Plusieurs tendances, actuellement, se font jour : « la poésie du quotidien », « la poésie émotiviste » marquée par la parution récente d’une Anthologie publiée par Christophe Dauphin au Nouvel Athanor que dirige Jean-Luc Maxence, « la poésie engagée » qu’il faut chercher du côté d’Action poétique et la « poésie néo-classique » dont les revues Le Coin de Table de Jacques Charpentreau ou Art et Poésie se font les gardiennes.
L’introduction massive du vers libre a largement ouvert les portes du subconscient. Bien souvent, la poésie dit autre chose que ce qu’elle a l’air de vouloir dire. C’est le cas pour la poésie de Robert Momeux. Les notations peuvent être brèves, concrètes, sans refuser le lyrisme qui surgit tout à coup. Sans refuser ces fenêtres qui parfois, s’ouvrent sur le rêve.

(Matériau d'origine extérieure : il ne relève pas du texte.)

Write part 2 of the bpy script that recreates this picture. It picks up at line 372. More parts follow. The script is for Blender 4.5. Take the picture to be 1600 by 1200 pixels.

En règle générale, la poésie contemporaine œuvre à hauteur d’homme. Elle témoigne de l’homme et de ses destins difficiles. Certains le font en haut d’une tour ; d’autres au fond d’une cave mais, toujours, c’est de l’homme dont il s’agit. En tout cas bien plus de l’homme que des dieux.
*Certaines revues appuient cette recherche vers le bas ou vers le haut. Elles offrent une chance dans leur diversité : Verso d’Alain Wexler, Diérèse de Daniel Martinez, Comme en poésie de Jean-Pierre Lesieur, Les Hommes sans épaules de Christophe Dauphin et Les Cahiers du Sens de Jean-Luc Maxence.
Il y a quelques années, le Marché de la poésie, Place Saint-Sulpice, à Paris, était en ébullition. On venait de retrouver André Laude, sans vie, dans une chambre perdue quelque part dans la capitale. Il était mort seul parmi tous. Pleuré de tous. Ses amis d’Albatros étaient en deuil.
Un poète meurt : un soleil s’éteint. Plus de levers et plus de couchers, avec ces nuages fantastiques qui prennent possession du ciel. Plus de voix dans le vent. Tout a été dit par celui-là qui n’est plus. Le reste appartiendra au discours, à l’analyse, à l’impuissance à saisir ce qui fut force de vie et qui débouche tout à coup sur la mort.
André Laude n’est plus. Robert Momeux n’est plus. Et nous restons là sous le ciel à contempler quelque point invisible, alors que monte, de la terre où nous survivons, un chant qui nous tient en éveil.